Wow the National Post published something critical of our Police. Fascinating.
Oh there is plenty of blame to go around. The Provincial Government which has money has talked a lot about doing things to improve the situation in downtown Edmonton. It doesn't seem to have accomplished much so far.

The city doesn't seem to be able to do a lot either, but they claim not to have enough funding due to cut backs from the province, even though our province is supposedly one of the most well off in Canada and has a budget surplus.

As for the Police, they seem to be reasonably well funded, but where the heck are they most of the time? They seem MIA or have checked out of downtown.
 
Foot traffic hasn’t been as strong as she hoped, even with Rogers Place just down the street, Evoy said.

“When people come to the (Oilers) game, they’re not going shopping here and then bringing their products to the game. They can’t do that. And a lot of times they come by transit, they go to the game and they go back home, and that’s it,” she said. “So whether there’s games or events, we don’t notice much of a difference. Restaurants might. We don’t.”

 
Oh there is plenty of blame to go around. The Provincial Government which has money has talked a lot about doing things to improve the situation in downtown Edmonton. It doesn't seem to have accomplished much so far.

The city doesn't seem to be able to do a lot either, but they claim not to have enough funding due to cut backs from the province, even though our province is supposedly one of the most well off in Canada and has a budget surplus.

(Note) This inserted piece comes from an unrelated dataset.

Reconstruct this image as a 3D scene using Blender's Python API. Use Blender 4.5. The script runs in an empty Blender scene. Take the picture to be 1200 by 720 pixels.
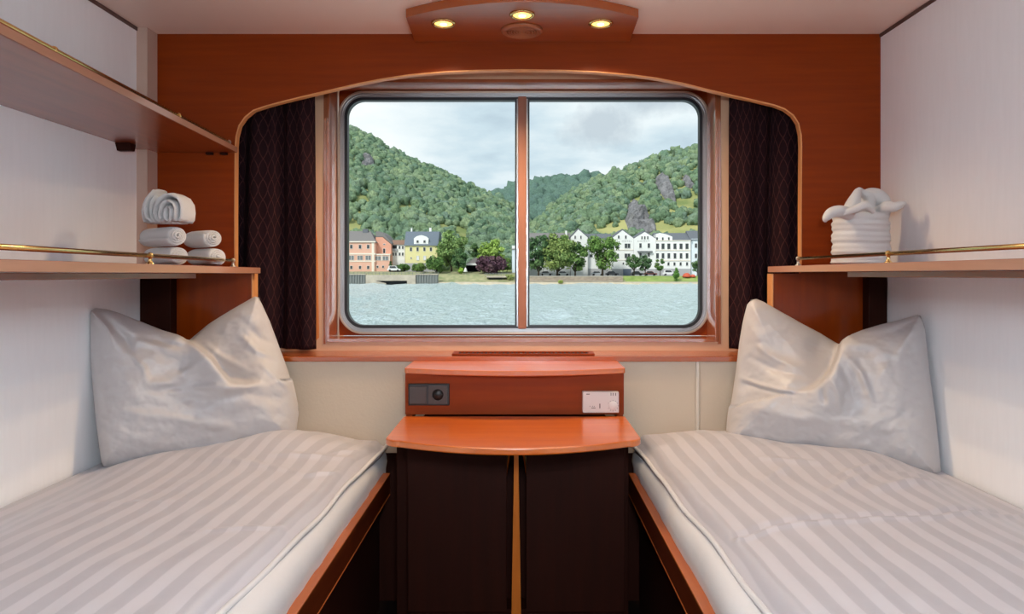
import bpy, bmesh, math, random
import numpy as np
from mathutils import Vector, Matrix, noise as mnoise

random.seed(7)
np.random.seed(7)
S = bpy.context.scene
COL = S.collection
PI = math.pi

# ------------------------------------------------------------------ camera, world, sun, exposure
F, CX, CY, CAMZ = 830.0, 612.0, 322.0, 1.15          # focal length and straight-ahead point in 1200x720 pixels
cam_d = bpy.data.cameras.new('camera'); cam = bpy.data.objects.new('camera', cam_d); COL.objects.link(cam)
cam.location = (0, 0, CAMZ); cam.rotation_euler = (PI/2, 0, 0)
cam_d.sensor_width = 36; cam_d.lens = F/1200*36
cam_d.shift_x = -(CX-600)/1200; cam_d.shift_y = -(360-CY)/1200
cam_d.clip_start = 0.05; cam_d.clip_end = 4000
S.camera = cam
S.view_settings.view_transform = 'Standard'; S.view_settings.look = 'None'
S.view_settings.gamma = 1; S.view_settings.use_curve_mapping = False
S.view_settings.exposure = 0.0
S.cycles.use_denoising = True
S.cycles.max_bounces = 8; S.cycles.diffuse_bounces = 5; S.cycles.glossy_bounces = 4
S.cycles.transparent_max_bounces = 12; S.cycles.transmission_bounces = 4
S.cycles.sample_clamp_indirect = 6
S.cycles.caustics_reflective = False; S.cycles.caustics_refractive = False

SKY_STRENGTH = 1.12
SUN_STRENGTH = 3.1
DOWNLIGHT_W = 21.0
FILL_LAMP_W = 335.0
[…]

As for the Police, they seem to be reasonably well funded, but where the heck are they most of the time? They seem MIA or have checked out of downtown.
The only Downtown they are patrolling are the concourses at Rogers making Triple OT for Oilers/concerts.
 
104 St north of 102 Ave also doesn't have the best foot traffic as well. Much less than south of 102 Ave and that's probably going to continue once construction starts for the Valley Line.

I'm glad to see Puneeta mentioning that while downtown isn't as busy as it should be, the trend is moving towards normalcy and that should be emphasized constantly. It's not just our anecdotes and screaming in this forum saying downtown feels busier than last year.
 
I like No Sugar No Problem, I went there once and a while but it's an extremely niche business and she's lucky she can get out of her lease early (landlord is moving some businesses around).
 
^I shopped there for some celiacs and diabetics once or twice and liked it, too, but you're right that it's way too niche of a business to rely on downtown foot traffic. It feels like the sort of business more at home at a low-rent suburban mall or stripmall.

In terms of businesses being shifted, can you say what is moving where?